At 80-seat restaurant Joseph Decuis in tiny Roanoke, Ind., founders/owners Pete, Alice and Tim Eshelman raise wagyu beef on their own nearby farm. Here, executive chef Marcus Daniel provides insight into this unique operation.

Q: How did the farm aspect come about?

A: We’re a 20-year-old restaurant that started raising our own wagyu beef 10 years ago when our previous chef received the cattle for her birthday. The farm is six miles away from the restaurant and includes about 200 head of cattle, 40 to 50 Mangalica pigs, chickens, vegetables and herbs.

Q: How are the animals harvested?

A: We have a separate staff managing the cows and harvest two to four head of cattle every month for the restaurant. We outsource the slaughtering, receiving the primal cuts — hams, bellies and shoulders — and break it down from there. The meat arrives to us frozen. For a more intense flavor and development of muscular fat, wagyu is raised 33 months compared to 18 months for commercial beef. When our cows first start out, they’re grass fed, then they go to a finishing barn where they eat grain. We play old New York Yankee games, which is thought to calm the cows.

Q: What equipment is required when preparing meat from the farm?

A: Since we’re not harvesting, what we receive is a manageable piece of meat. We may use a hand saw to further break it down but mainly use knives.

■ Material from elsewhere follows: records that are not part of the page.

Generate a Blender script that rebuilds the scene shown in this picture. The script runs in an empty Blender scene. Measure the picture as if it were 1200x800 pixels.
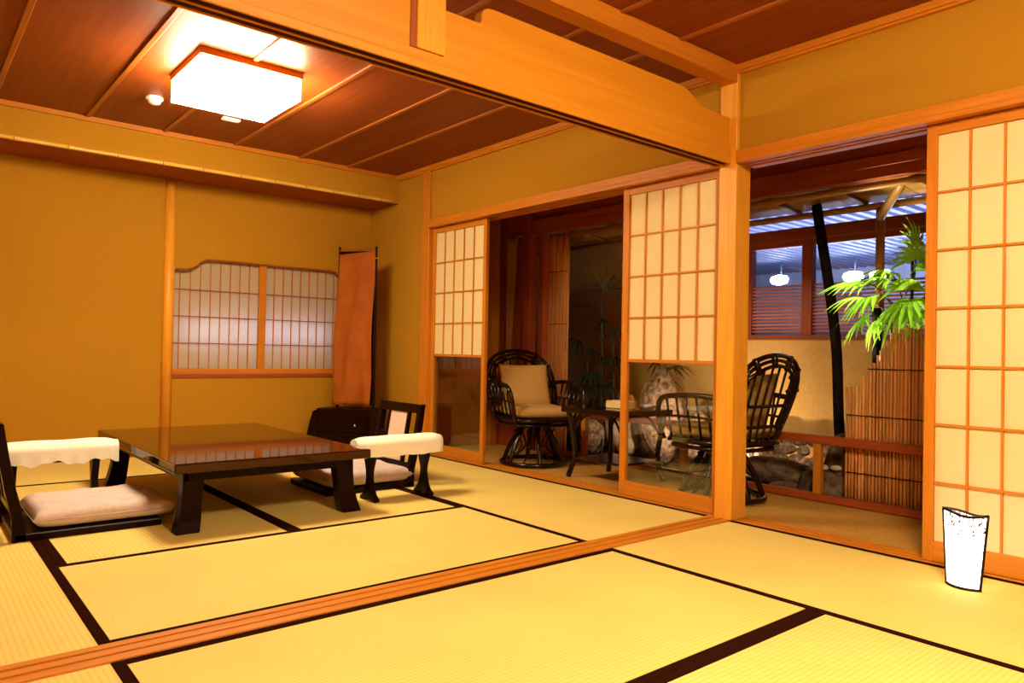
import bpy, bmesh, math, random
from math import sin, cos, pi, radians
from mathutils import Vector, Matrix

C = bpy.context.scene.collection
SC = bpy.context.scene

# ---------------------------------------------------------------- camera
cam_d = bpy.data.cameras.new('camera')
cam_d.sensor_fit = 'HORIZONTAL'; cam_d.sensor_width = 36.0
cam_d.lens = 861.557 / 1200 * 36.0
cam_d.clip_start = 0.02
cam = bpy.data.objects.new('camera', cam_d); C.objects.link(cam)
_rt = Vector((0.76712811, -0.64118335, 0.01995918)); _up = Vector((-0.02432341, 0.00201824, 0.9997021)); _fw = _rt.cross(_up) * -1
_m = Matrix((_rt, _up, _rt.cross(_up))).transposed().to_4x4()
_m.translation = Vector((-3.198, -2.0964, 0.8153))
cam.matrix_world = _m
SC.camera = cam

# ---------------------------------------------------------------- world, exposure
w = bpy.data.worlds.new('night'); SC.world = w; w.use_nodes = True
w.node_tree.nodes['Background'].inputs[0].default_value = (0.02, 0.03, 0.08, 1)
w.node_tree.nodes['Background'].inputs[1].default_value = 0.25
SC.view_settings.view_transform = 'Standard'; SC.view_settings.look = 'None'
SC.view_settings.gamma = 1.0; SC.view_settings.use_curve_mapping = False
SC.view_settings.exposure = 0.0
LAMP = (1.0, 0.82, 0.53)        # colour of the room lamps
LAMP_FAR, LAMP_NEAR = 84.0, 128.0

# ---------------------------------------------------------------- materials
def nodes(m):
    nt = m.node_tree; return nt, nt.nodes, nt.links, nt.nodes['Principled BSDF']
def mat(name, col, rough=0.6, spec=0.5, **kw):
    m = bpy.data.materials.new(name); m.use_nodes = True
    nt, N, L, b = nodes(m)
    b.inputs['Base Color'].default_value = (*col, 1); b.inputs['Roughness'].default_value = rough
    b.inputs['Specular IOR Level'].default_value = spec
    for k, v in kw.items(): b.inputs[k].default_value = v
    return m
def coords(N, L, scale, rnd=True):
    tc = N.new('ShaderNodeTexCoord'); mp = N.new('ShaderNodeMapping'); mp.inputs['Scale'].default_value = scale
    if rnd:
        oi = N.new('ShaderNodeObjectInfo'); mu = N.new('ShaderNodeVectorMath'); mu.operation = 'SCALE'
        cx = N.new('ShaderNodeCombineXYZ')
        for i in range(3): L.new(oi.outputs['Random'], cx.inputs[i])
        L.new(cx.outputs[0], mu.inputs[0]); mu.inputs['Scale'].default_value = 17.0
        ad = N.new('ShaderNodeVectorMath'); ad.operation = 'ADD'
        L.new(tc.outputs['Object'], ad.inputs[0]); L.new(mu.outputs[0], ad.inputs[1]); L.new(ad.outputs[0], mp.inputs['Vector'])
    else: L.new(tc.outputs['Object'], mp.inputs['Vector'])
    return mp
def ramp(N, L, src, stops):
    r = N.new('ShaderNodeValToRGB'); L.new(src, r.inputs[0])
    e = r.color_ramp.elements
    while len(e) < len(stops): e.new(0.5)
    for x, (p, c) in zip(e, stops): x.position = p; x.color = (*c, 1)
    return r
def wood(name, c1, c2, axis='x', rough=0.45, spec=0.4, fine=60, bump=0.15, tone=0.0):
    m = mat(name, c1, rough, spec); nt, N, L, b = nodes(m)
    s = [fine, fine, fine]; s['xyz'.index(axis)] = fine / 22
    mp = coords(N, L, s); n = N.new('ShaderNodeTexNoise'); n.inputs['Scale'].default_value = 1; n.inputs['Detail'].default_value = 5
    n.inputs['Distortion'].default_value = 0.4
    L.new(mp.outputs[0], n.inputs['Vector'])
    r = ramp(N, L, n.outputs['Fac'], [(0.3, c1), (0.72, c2)])
    out = r.outputs[0]
    if tone:
        oi = N.new('ShaderNodeObjectInfo'); hs = N.new('ShaderNodeHueSaturation')
        mr = N.new('ShaderNodeMapRange'); mr.inputs[3].default_value = 1 - tone; mr.inputs[4].default_value = 1 + tone
        L.new(oi.outputs['Random'], mr.inputs[0]); L.new(mr.outputs[0], hs.inputs['Value']); L.new(out, hs.inputs['Color']); out = hs.outputs[0]
    L.new(out, b.inputs['Base Color'])
    bp = N.new('ShaderNodeBump'); bp.inputs['Strength'].default_value = bump; bp.inputs['Distance'].default_value = 0.002
    L.new(n.outputs['Fac'], bp.inputs['Height']); L.new(bp.outputs[0], b.inputs['Normal'])
    return m
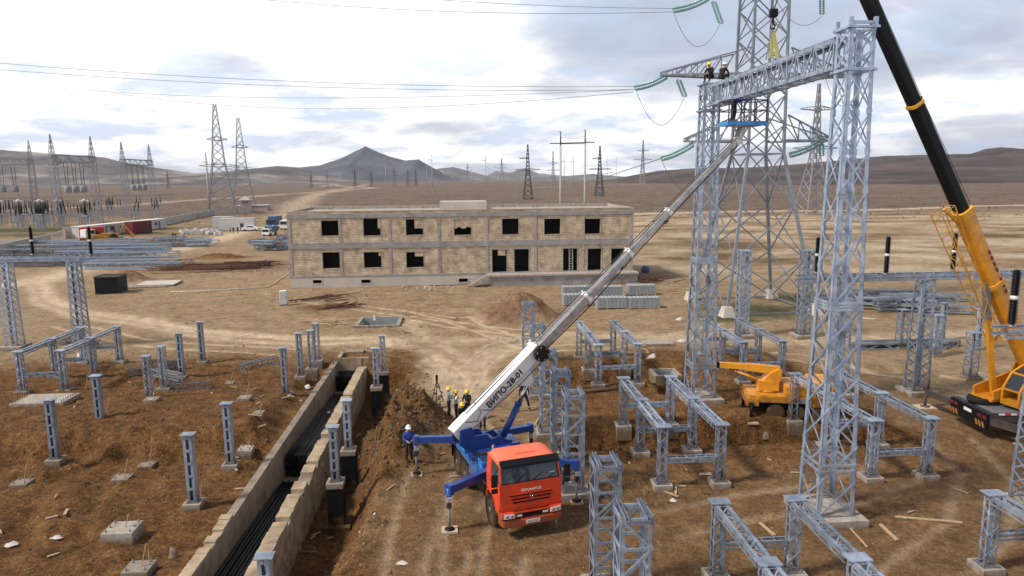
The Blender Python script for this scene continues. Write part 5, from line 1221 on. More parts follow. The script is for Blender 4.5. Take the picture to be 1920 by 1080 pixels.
# cab (camera side = -lsk side)
cs = -1 if lsk.y > 0 else 1
def kq(a, b, z): return c0-lbk*a+lsk*cs*b+V((0,0,z))
m = MB(); prf = [(-1.5,1.7),(1.2,1.7),(1.3,2.2),(1.3,3.3),(.9,3.62),(-.3,3.62),(-1.0,3.3),(-1.5,2.5)]
fr_ = []
m.prism([kq(a,.75,z) for a,z in [(-1.55,1.7),(1.25,1.7),(1.25,1.95),(-1.6,1.95)]], lsk*cs*.95)
for b_ in (.75,1.66):
    for (a0,z0),(a1,z1) in zip(prf, prf[1:]+prf[:1]): m.bar(kq(a0,b_,z0), kq(a1,b_,z1), .1, .1, up=lsk)
m.bar(kq(.1,1.66,1.8), kq(.1,1.66,3.6), .1, .1, up=lsk)
for (a0,z0) in prf[2:]: m.bar(kq(a0,.75,z0), kq(a0,1.66,z0), .08, .08)
m.build('cab_frame','yellow',kc)
m = MB(); m.prism([kq(a,1.64,z) for a,z in prf], -lsk*cs*.02); 
for (a0,z0),(a1,z1) in zip(prf[4:], prf[5:]): m.hexa([kq(a0,.8,z0-.02),kq(a0,1.62,z0-.02),kq(a1,1.62,z1-.02),kq(a1,.8,z1-.02),kq(a0,.8,z0-.04),kq(a0,1.62,z0-.04),kq(a1,1.62,z1-.04),kq(a1,.8,z1-.04)])
m.build('cab_glass','glass',kc)
# boom
pe = [K(1900,655), K(1803,396), K(1716,197), K(1600,-64)]; ax = (pe[2]-pe[1]).normalized(); foot = pe[1]-ax*((pe[1]-pe[0]).length+1.6)
nk = ax.cross(lsk).normalized(); nk = nk if nk.z > 0 else -nk
def bsec(mb, a, b, w, h, n=12):
    A = []
    for c in (a, b):
        for k in range(n):
            t = 2*PI*(k+.5)/n; cx_, cy_ = math.cos(t), math.sin(t); q = .55
            A.append(c+lsk*(w/2)*math.copysign(abs(cx_)**q,cx_)+nk*(h/2)*math.copysign(abs(cy_)**q,cy_))
    mb.add(A, [tuple(range(n))[::-1], tuple(range(n,2*n))]+[(i,(i+1)%n,(i+1)%n+n,i+n) for i in range(n)])
m = MB(); bsec(m, foot, pe[1], .70, .84); o = m.build('boom_base','yellow',kc)
m = MB(); bsec(m, pe[1]-ax*.35, pe[1]+ax*.05, .84, .98); m.build('boom_collar','yel2',kc); m = MB(); bsec(m, pe[1]-ax*4.6, pe[1]-ax*4.35, .82, .96); m.build('boom_collar','yel2',kc)
m = MB(); bsec(m, pe[1]-ax*.5, pe[2], .58, .66); bsec(m, pe[2], pe[3], .53, .60); m.build('boom_extension','blackpaint',kc)
m = MB(); bsec(m, pe[2]-ax*.05, pe[2]+ax*.10, .66, .74); m.bar(pe[2]+nk*.25+ax*.06, pe[2]+nk*.5+ax*.14, .10, .08); m.build('extension_ring','yel2',kc)
m = MB(); gq = (pe[1]-ax*4.2) ; m.bar(gq-nk*.4-lsk*cs*-.0, kq(-1.2,0,1.95), .24, .24); m.build('lift_cylinder','yellow',kc)
m = MB(); m.bar(gq-nk*.36, gq-nk*.36+(kq(-1.2,0,1.95)-gq).normalized()*1.9, .28, .28); m.build('cylinder_rod','grey',kc)
# stowed lattice jib on the boom flank
jA = K(1770,392); jB = K(1868,640); dj = (jB-jA).normalized(); m = MB(); lattice(m, jA-nk*.1, jB-nk*.1, nk, lsk, .42, .35, .18, .25, 16, .04, .022, 'z', simple=True); m.bar(jA, pe[1]-ax*.2-nk*.5, .12,.12); m.bar(jA+dj*8, pe[1]-ax*7-nk*.5,.1,.1); m.build('lattice_jib','yel2',kc)
m = MB(); [m.chain([pe[1]-ax*7+nk*.46+lsk*o_, pe[1]+nk*.52+lsk*o_, pe[2]+nk*.40+lsk*o_, pe[3]+nk*.36+lsk*o_], .015, 5) for o_ in (-.1,.1)]; m.build('hoist_rope','dgrey',kc)
side = lsk*cs; m = MB()
c = pe[1]-ax*2.6+side*(.35+.01)+nk*.2
for k in range(7): q = c-ax*(k*.36+(.25 if k > 3 else 0)); m.box(q, (.02,.13,.24), R=Matrix((side, nk, ax)).transposed())
m.build('boom_marking','maroon',kc)
# ------------------------------------------------------------------ small yellow truck crane
yc = thing('small_crane', (13.05,37.75,.12), -.16, 'small yellow-orange truck crane, its short boom lowered to the left', 'truck crane')
m = MB(); m.b2(.1,3.6,-1.15,1.15,1.15,1.6); m.b2(.0,.7,-1.2,1.2,.9,1.45); m.build('bed','yellow',yc,bevel=.03)
m = MB(); m.b2(2.2,3.6,-1.1,1.1,1.6,2.2); m.build('engine_housing','yellow',yc,bevel=.04); m = MB(); m.b2(3.7,4.9,-1.15,1.15,.9,2.5); cb_ = m.build('cab','yellow',yc,bevel=.08); m = MB(); m.b2(3.9,4.7,-1.17,-1.15,1.7,2.35); m.build('cab_window','glass',cb_)
m = MB(); m.b2(.2,4.8,-.5,.5,.55,1.15); m.build('chassis','blackpaint',yc)
for x in (1.7,2.85,4.3):
    for s in (-1,1):
        t = MB(); t.lathe((x,s*1.0,.52), [(.25,-.2),(.46,-.22),(.52,-.13),(.52,.13),(.46,.22),(.25,.2)], 24, 0, 'Y'); w_ = t.build('wheel','black',yc); t = MB(); t.lathe((x,s*1.12,.52), [(.27,-.06),(.27,.08),(.1,.03),(.08,.1)], 18, 0, 'Y'); t.build('rim','grey',w_)
m = MB(); m.lathe((1.3,0,0), [(.6,1.6),(.6,1.75)], 20); m.b2(.75,1.9,-.55,.55,1.75,2.35); m.prism([(1.0,-.45,2.35),(2.0,-.45,2.35),(2.1,-.45,3.0),(1.9,-.45,3.15),(1.4,-.45,2.8)], (0,.9,0)); m.build('turret','yellow',yc)
yt = Matrix.Rotation(.16,3,'Z')@(at(1350,684,3.25)-yc.location); yt.y = -.0
m = MB(); m.taper((2.0,0,2.95),(yt.x+1.6,0,3.12),.42,.5,.38,.44); m.build('boom_section','yellow',yc); m = MB(); m.taper((yt.x+1.6,0,3.12),(yt.x,0,3.2),.32,.36,.3,.32); m.build('boom_section','yellow',yc)
m = MB(); m.box((yt.x-.06,0,3.18),(.14,.34,.36)); m.build('boom_tip','blackpaint',yc); m = MB(); m.tube((1.0,0,2.2),(-.6,0,2.85),.09); m.build('lift_cylinder','yellow',yc)
m = MB(); m.tube((yt.x+1.,-.1,2.9),(yt.x+1.5,-.1,1.4),.015,n=5); m.build('rope','dgrey',yc)
for s in (-1,1):
    m = MB(); m.b2(.1,.35,min(s*1.1,s*1.5),max(s*1.1,s*1.5),.95,1.15); m.tube((.22,s*1.45,.1),(.22,s*1.45,1.1),.09,n=10); m.lathe((.22,s*1.45,.02),[(.22,0),(.22,.06)]); m.build('outrigger_jack','blackpaint',yc)
m = MB(); m.b2(.0,.12,-1.1,-.5,.95,1.1); m.build('tail_lamp','red',yc)
m = MB(); m.b2(-.3,.3,-.3,.3,-.02,.06); o = m.build('outrigger_pad','ply'); q = Matrix.Rotation(-.16,3,'Z')@V((.22,-1.45,0)); o.location = yc.location+q; tag(o,'plywood pad under the near jack of the small yellow crane','pad')

yc.scale = (.92,.9,.88)
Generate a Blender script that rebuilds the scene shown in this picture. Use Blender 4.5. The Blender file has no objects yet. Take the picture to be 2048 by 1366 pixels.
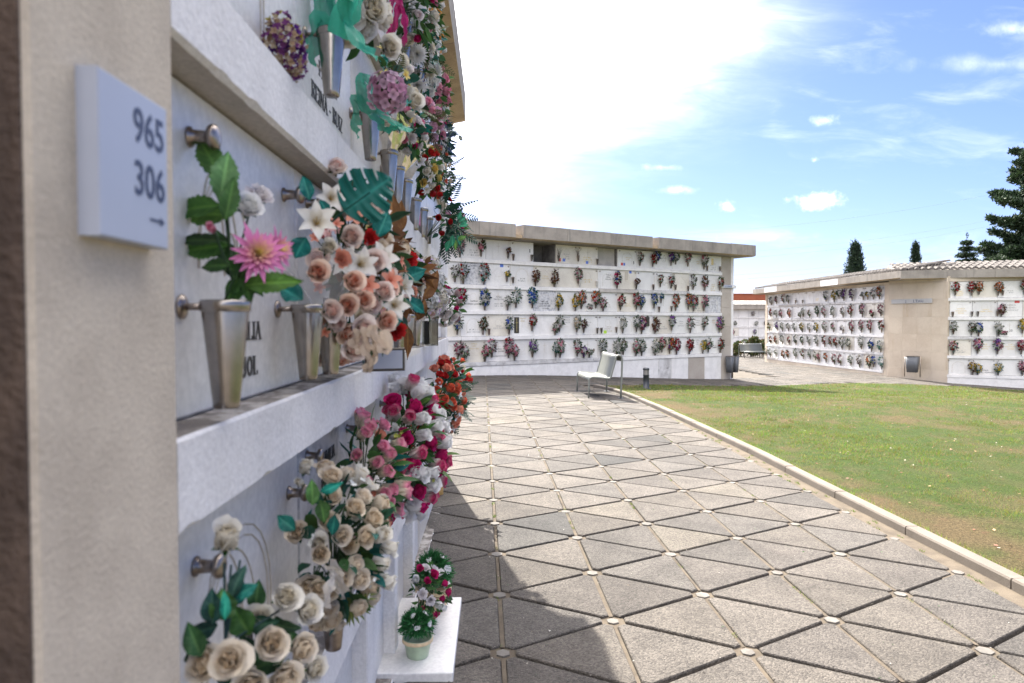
import bpy, math, random
import numpy as np
from mathutils import Vector, Matrix

rnd = random.Random(11)
rng = np.random.default_rng(11)
R = math.radians
scene = bpy.context.scene
COLL = scene.collection

# ---------------------------------------------------------------- camera
cam_d = bpy.data.cameras.new('camera')
cam_d.sensor_width = 36.0
cam_d.lens = 24.21
cam_d.clip_start = 0.02
cam_d.clip_end = 3000
cam_d.dof.use_dof = True
cam_d.dof.focus_distance = 6.5
cam_d.dof.aperture_fstop = 4.3
cam = bpy.data.objects.new('camera', cam_d)
COLL.objects.link(cam)
cam.location = (0, 0, 1.5)
cam.rotation_euler = (R(90 - 1.75), 0, R(-1.58))
scene.camera = cam

# ---------------------------------------------------------------- light
SUN_EL, SUN_AZ = 45.5, -12.5           # azimuth from +Y, negative = to the left
sd = Vector((math.sin(R(SUN_AZ)) * math.cos(R(SUN_EL)), math.cos(R(SUN_AZ)) * math.cos(R(SUN_EL)), math.sin(R(SUN_EL))))
sun_d = bpy.data.lights.new('sun', 'SUN')
sun_d.energy = 4.75
sun_d.angle = R(0.53)
sun_d.color = (1.0, 0.95, 0.87)
sun = bpy.data.objects.new('sun', sun_d)
COLL.objects.link(sun)
sun.rotation_euler = (-sd).to_track_quat('-Z', 'Y').to_euler()

scene.view_settings.view_transform = 'Standard'
scene.view_settings.look = 'None'
scene.view_settings.exposure = 1.8
scene.view_settings.gamma = 1.0


class NT:
    """small helper to write node trees"""
    def __init__(self, tree):
        self.t = tree
        self.t.nodes.clear()

    def n(self, typ, ins=None, **props):
        nd = self.t.nodes.new(typ)
        for k, v in props.items():
            setattr(nd, k, v)
        for k, v in (ins or {}).items():
            s = nd.inputs[k]
            if hasattr(v, 'links') or isinstance(v, bpy.types.NodeSocket):
                self.t.links.new(v, s)
            else:
                s.default_value = v
        return nd

    def math(self, op, a, b=0.0, c=None, clamp=False):
        ins = {0: a, 1: b}
        if c is not None:
            ins[2] = c
        return self.n('ShaderNodeMath', ins, operation=op, use_clamp=clamp).outputs[0]

    def vmath(self, op, a, b=None):
        ins = {0: a}
        if b is not None:
            ins[1] = b
        return self.n('ShaderNodeVectorMath', ins, operation=op)

    def smooth(self, x, a, b):
        nd = self.n('ShaderNodeMapRange', {'Value': x, 'From Min': a, 'From Max': b}, interpolation_type='SMOOTHSTEP')
        return nd.outputs[0]

    def mix(self, f, a, b, blend='MIX'):
        nd = self.n('ShaderNodeMix', None, data_type='RGBA', blend_type=blend)
        for i, v in ((0, f), (6, a), (7, b)):
            if isinstance(v, bpy.types.NodeSocket):
                self.t.links.new(v, nd.inputs[i])
            else:
                nd.inputs[i].default_value = v if i == 0 else (tuple(v) + (1,))[:4]
        return nd.outputs[2]

    def noise(self, vec, scale, detail=4, rough=0.55, dist=0.0):
        nd = self.n('ShaderNodeTexNoise', {'Scale': scale, 'Detail': detail, 'Roughness': rough, 'Distortion': dist})
        if vec is not None:
            self.t.links.new(vec, nd.inputs['Vector'])
        return nd.outputs[0]

    def link(self, a, b):
        self.t.links.new(a, b)


# ---------------------------------------------------------------- sky
world = bpy.data.worlds.new('World')
scene.world = world
world.use_nodes = True
w = NT(world.node_tree)
sky = w.n('ShaderNodeTexSky', None, sky_type='NISHITA', sun_disc=False)
sky.sun_elevation = R(SUN_EL)
sky.sun_rotation = R(SUN_AZ)
sky.altitude = 30
sky.air_density = 1.0
sky.dust_density = 0.6
sky.ozone_density = 2.2
tc = w.n('ShaderNodeTexCoord').outputs['Generated']
sep = w.n('ShaderNodeSeparateXYZ', {0: tc})
dx, dy, dz = sep.outputs
ay = w.math('MAXIMUM', dy, 0.12)
u = w.math('DIVIDE', dx, ay)
v = w.math('DIVIDE', dz, ay)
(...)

We also have a grinder for making sausages as well as a temperature-controlled charcuterie room.

Q: What advice would you give other operators looking to farm?

A: Do a lot of planning and have a lot of capital. Learning the ground is a process when growing vegetables. We have a hoop house where we can grow produce during the winter.

 Local Support

  • The increased demand for accessible local produce has resulted in a 66 percent increase in the number of farmer’s markets across the U.S. over the last ten years (2009-2019), according to the USDA.
  • Nearly 8 in 10 table-service restaurant operators, and a similar proportion of fast-casual operators, report an increase in consumer interest in locally sourced foods during the past two years, according to the National Restaurant
  • Sixty-two percent of adults say the availability of locally sourced food would make them more likely to choose one restaurant over another. Yet, at the same time, only one in five consumers say they are willing to pay more for local food, according to the National Restaurant Association.

Beeing Serious

A growing number of foodservice operators continue to expand their farm-to-table visions to include beehives. Not only are apiaries environmentally friendly, restaurants can also reap the benefits of promoting their own signature, freshly harvested honey in numerous dishes and beverages.

The cost ranges from as little as $300 to as much as $17,000, depending on the bee operation’s size, equipment and management logistics.

Tools of the beekeeping trade include:

  • Bees
  • Hives
  • Smoker
  • Hive tools (including spacing tool, crush and strain system, comb stand, mouse guard and comb cutter)
  • Honey extractors
  • Beekeeper suits

Polaris, the rotating restaurant at the Hyatt Regency Atlanta, added bees to its operation back in 2013. Executive chef Thomas McKeown serves as beekeeper to 350,000 bees and 4 hives. He’s become adept at not only harvesting honey but assessing bee activity.

Even the world’s largest quick-service chain has tapped into the bee craze. This past May, McDonald’s opened a mini version of its restaurant in Sweden just for bees. Dubbed the McHive, the miniature to-scale restaurant operates as a fully functioning beehive and serves as more than a symbolic gesture focusing on bee preservation; it’s the start of a movement, as several of McDonald’s locations in Sweden have installed rooftop beehives.